[What is being asked]
Print the lines beginning with the one that contains "were 1499x2000 pixels." and ending with the one that contains "p = onz(u, v, -.05);", exactly, both included, and no other lines.

== Input ==

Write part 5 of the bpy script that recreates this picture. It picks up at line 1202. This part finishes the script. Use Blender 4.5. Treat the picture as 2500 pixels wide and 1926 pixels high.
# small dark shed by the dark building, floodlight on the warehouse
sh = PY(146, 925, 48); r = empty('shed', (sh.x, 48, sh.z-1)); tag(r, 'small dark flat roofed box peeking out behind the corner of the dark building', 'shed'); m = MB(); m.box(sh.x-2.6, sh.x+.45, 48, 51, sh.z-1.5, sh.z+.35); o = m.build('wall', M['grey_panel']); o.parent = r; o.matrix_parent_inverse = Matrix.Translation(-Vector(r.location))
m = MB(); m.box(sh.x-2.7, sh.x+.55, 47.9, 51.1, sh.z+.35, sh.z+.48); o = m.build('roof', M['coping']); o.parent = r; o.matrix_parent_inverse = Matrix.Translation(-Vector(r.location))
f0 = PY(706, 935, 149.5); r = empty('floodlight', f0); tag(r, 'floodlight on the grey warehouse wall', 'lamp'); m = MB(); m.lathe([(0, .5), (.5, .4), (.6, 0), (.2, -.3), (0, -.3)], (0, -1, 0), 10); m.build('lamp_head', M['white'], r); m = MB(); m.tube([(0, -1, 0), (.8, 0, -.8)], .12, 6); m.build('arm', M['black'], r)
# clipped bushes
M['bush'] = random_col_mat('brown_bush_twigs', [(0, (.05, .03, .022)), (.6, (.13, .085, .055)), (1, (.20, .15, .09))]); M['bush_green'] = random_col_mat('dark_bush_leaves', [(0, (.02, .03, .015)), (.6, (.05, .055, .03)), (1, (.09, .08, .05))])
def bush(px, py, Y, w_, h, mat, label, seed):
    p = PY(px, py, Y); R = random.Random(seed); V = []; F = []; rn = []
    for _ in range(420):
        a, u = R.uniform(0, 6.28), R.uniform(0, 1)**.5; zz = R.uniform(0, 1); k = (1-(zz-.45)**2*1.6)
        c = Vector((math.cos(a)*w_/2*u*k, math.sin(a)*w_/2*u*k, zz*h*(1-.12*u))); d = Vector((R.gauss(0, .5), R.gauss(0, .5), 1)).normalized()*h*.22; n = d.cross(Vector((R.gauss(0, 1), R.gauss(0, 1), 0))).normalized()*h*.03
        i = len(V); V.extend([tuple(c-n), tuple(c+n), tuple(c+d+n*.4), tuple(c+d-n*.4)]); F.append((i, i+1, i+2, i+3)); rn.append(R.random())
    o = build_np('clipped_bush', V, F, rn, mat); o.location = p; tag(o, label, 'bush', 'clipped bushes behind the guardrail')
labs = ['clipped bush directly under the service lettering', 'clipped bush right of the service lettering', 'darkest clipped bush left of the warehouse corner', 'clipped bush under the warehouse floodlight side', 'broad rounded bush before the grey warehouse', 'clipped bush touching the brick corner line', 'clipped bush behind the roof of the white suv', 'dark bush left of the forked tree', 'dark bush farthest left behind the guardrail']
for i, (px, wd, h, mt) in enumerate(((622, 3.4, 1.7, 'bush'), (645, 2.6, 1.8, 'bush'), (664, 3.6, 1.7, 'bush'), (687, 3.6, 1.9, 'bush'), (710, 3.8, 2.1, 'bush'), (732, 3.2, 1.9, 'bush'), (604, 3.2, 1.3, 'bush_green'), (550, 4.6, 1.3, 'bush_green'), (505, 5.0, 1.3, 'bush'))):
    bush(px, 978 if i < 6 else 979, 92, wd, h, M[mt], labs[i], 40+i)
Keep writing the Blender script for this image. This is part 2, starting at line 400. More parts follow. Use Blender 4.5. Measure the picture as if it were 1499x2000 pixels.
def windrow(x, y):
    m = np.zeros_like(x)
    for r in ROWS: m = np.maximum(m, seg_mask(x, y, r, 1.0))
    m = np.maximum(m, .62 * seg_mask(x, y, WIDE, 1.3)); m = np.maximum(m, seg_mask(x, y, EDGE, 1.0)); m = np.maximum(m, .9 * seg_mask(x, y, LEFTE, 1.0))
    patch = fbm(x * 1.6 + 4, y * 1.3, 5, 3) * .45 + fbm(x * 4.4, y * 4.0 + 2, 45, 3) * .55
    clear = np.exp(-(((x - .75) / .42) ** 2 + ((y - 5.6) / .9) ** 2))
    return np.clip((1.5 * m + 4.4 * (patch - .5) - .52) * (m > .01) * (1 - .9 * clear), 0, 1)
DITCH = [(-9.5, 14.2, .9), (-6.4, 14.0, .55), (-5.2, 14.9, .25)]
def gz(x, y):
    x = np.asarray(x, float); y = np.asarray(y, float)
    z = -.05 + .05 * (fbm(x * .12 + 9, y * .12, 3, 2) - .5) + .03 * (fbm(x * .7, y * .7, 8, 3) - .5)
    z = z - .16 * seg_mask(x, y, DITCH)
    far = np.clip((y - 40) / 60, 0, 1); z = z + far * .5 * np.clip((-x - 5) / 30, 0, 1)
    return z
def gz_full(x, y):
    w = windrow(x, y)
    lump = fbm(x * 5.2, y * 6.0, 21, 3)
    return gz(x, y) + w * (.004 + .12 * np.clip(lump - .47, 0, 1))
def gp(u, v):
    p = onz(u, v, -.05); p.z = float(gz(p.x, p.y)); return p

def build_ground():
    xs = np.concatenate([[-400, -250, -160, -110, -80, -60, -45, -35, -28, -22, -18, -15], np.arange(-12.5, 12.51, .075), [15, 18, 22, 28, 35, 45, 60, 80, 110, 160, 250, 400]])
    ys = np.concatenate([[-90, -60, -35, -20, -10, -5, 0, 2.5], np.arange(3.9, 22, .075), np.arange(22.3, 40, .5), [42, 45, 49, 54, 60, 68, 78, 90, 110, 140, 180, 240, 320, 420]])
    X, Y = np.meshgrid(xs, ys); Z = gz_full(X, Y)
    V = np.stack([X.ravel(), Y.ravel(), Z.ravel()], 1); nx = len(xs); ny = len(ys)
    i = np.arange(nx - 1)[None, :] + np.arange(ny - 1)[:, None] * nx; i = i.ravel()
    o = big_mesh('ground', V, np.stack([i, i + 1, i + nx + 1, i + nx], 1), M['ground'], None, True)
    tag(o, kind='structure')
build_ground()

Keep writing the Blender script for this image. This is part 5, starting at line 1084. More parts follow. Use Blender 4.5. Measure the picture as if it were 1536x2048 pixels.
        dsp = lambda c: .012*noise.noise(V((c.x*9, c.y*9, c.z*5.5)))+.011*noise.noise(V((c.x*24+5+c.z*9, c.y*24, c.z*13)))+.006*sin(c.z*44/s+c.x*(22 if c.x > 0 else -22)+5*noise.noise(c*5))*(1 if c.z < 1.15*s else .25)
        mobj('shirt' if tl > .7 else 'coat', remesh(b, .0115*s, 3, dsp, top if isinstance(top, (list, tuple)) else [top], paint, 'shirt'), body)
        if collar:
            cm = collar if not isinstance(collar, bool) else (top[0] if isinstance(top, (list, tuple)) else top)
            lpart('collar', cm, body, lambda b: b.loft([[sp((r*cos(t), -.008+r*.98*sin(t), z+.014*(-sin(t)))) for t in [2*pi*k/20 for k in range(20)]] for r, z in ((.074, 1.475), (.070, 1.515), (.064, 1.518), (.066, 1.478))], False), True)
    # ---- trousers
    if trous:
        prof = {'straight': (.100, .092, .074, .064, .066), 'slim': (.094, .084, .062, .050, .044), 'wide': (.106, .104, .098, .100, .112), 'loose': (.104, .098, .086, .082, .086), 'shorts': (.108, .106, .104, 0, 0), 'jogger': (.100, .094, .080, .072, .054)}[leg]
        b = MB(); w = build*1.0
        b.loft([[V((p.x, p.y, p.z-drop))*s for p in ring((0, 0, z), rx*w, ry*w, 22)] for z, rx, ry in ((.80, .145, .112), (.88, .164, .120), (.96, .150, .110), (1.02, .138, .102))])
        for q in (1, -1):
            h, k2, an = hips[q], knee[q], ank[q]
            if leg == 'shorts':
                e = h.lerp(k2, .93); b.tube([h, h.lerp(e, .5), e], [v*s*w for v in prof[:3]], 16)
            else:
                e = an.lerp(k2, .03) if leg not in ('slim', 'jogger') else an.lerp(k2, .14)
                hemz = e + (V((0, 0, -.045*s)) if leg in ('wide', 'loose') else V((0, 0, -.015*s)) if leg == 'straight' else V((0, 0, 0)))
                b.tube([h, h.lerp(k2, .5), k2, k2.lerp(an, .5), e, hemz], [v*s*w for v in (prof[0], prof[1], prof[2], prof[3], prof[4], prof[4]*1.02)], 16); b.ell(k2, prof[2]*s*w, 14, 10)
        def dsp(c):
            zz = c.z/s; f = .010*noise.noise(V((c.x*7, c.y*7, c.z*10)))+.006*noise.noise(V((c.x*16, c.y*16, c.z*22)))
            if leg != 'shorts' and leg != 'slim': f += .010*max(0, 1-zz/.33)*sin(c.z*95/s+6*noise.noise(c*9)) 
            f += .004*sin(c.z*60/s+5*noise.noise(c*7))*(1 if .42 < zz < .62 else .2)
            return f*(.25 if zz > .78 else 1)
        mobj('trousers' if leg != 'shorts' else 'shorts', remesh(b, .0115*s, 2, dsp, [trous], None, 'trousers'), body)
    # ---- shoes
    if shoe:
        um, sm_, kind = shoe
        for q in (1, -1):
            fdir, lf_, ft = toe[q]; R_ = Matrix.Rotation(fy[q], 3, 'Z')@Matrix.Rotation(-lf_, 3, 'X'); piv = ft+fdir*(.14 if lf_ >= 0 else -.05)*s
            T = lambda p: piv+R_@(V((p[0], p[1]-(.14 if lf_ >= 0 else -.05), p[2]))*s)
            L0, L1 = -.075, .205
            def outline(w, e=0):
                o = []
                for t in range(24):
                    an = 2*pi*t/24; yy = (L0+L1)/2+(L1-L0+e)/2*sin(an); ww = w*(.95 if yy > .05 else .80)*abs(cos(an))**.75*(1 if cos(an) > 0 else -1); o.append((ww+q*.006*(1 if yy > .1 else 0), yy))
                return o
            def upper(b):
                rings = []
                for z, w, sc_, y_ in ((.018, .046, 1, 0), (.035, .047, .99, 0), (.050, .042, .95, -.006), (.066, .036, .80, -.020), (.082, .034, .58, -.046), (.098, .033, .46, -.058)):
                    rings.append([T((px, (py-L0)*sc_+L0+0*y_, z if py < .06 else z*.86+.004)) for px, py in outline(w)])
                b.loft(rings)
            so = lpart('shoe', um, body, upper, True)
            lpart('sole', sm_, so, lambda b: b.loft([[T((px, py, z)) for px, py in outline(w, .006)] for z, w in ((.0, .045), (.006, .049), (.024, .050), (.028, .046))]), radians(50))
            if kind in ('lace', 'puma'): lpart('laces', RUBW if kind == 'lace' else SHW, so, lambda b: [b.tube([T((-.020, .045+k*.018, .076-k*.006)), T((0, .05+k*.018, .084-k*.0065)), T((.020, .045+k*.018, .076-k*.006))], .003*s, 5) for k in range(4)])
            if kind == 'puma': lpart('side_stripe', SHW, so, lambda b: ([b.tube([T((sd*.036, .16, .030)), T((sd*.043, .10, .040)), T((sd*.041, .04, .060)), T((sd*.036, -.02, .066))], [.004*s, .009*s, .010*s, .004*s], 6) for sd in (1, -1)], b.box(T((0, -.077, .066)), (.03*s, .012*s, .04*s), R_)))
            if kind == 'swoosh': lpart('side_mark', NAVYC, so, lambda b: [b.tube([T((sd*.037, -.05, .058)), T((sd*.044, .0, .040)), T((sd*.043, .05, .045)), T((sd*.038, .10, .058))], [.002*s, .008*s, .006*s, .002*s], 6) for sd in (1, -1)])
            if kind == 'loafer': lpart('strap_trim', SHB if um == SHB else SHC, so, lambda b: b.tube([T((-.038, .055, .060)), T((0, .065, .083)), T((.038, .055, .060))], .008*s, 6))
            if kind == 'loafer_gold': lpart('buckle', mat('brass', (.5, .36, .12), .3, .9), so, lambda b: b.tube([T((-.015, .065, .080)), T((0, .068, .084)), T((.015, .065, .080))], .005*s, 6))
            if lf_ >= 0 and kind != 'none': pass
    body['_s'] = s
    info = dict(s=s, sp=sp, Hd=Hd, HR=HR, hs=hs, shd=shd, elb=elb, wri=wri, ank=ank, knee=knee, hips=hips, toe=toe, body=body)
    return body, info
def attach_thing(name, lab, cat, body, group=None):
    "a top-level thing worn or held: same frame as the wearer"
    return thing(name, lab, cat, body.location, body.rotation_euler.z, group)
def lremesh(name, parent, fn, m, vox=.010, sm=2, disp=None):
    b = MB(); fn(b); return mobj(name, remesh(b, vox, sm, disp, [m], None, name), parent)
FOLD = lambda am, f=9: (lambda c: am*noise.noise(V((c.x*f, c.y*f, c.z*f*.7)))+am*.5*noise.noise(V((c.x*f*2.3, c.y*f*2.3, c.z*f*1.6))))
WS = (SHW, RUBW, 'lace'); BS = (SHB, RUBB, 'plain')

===

[Solution to the exercise]
Keep writing the Blender script for this image. This is part 2, starting at line 400. More parts follow. Use Blender 4.5. Measure the picture as if it were 1499x2000 pixels.
def windrow(x, y):
    m = np.zeros_like(x)
    for r in ROWS: m = np.maximum(m, seg_mask(x, y, r, 1.0))
    m = np.maximum(m, .62 * seg_mask(x, y, WIDE, 1.3)); m = np.maximum(m, seg_mask(x, y, EDGE, 1.0)); m = np.maximum(m, .9 * seg_mask(x, y, LEFTE, 1.0))
    patch = fbm(x * 1.6 + 4, y * 1.3, 5, 3) * .45 + fbm(x * 4.4, y * 4.0 + 2, 45, 3) * .55
    clear = np.exp(-(((x - .75) / .42) ** 2 + ((y - 5.6) / .9) ** 2))
    return np.clip((1.5 * m + 4.4 * (patch - .5) - .52) * (m > .01) * (1 - .9 * clear), 0, 1)
DITCH = [(-9.5, 14.2, .9), (-6.4, 14.0, .55), (-5.2, 14.9, .25)]
def gz(x, y):
    x = np.asarray(x, float); y = np.asarray(y, float)
    z = -.05 + .05 * (fbm(x * .12 + 9, y * .12, 3, 2) - .5) + .03 * (fbm(x * .7, y * .7, 8, 3) - .5)
    z = z - .16 * seg_mask(x, y, DITCH)
    far = np.clip((y - 40) / 60, 0, 1); z = z + far * .5 * np.clip((-x - 5) / 30, 0, 1)
    return z
def gz_full(x, y):
    w = windrow(x, y)
    lump = fbm(x * 5.2, y * 6.0, 21, 3)
    return gz(x, y) + w * (.004 + .12 * np.clip(lump - .47, 0, 1))
def gp(u, v):
    p = onz(u, v, -.05); p.z = float(gz(p.x, p.y)); return p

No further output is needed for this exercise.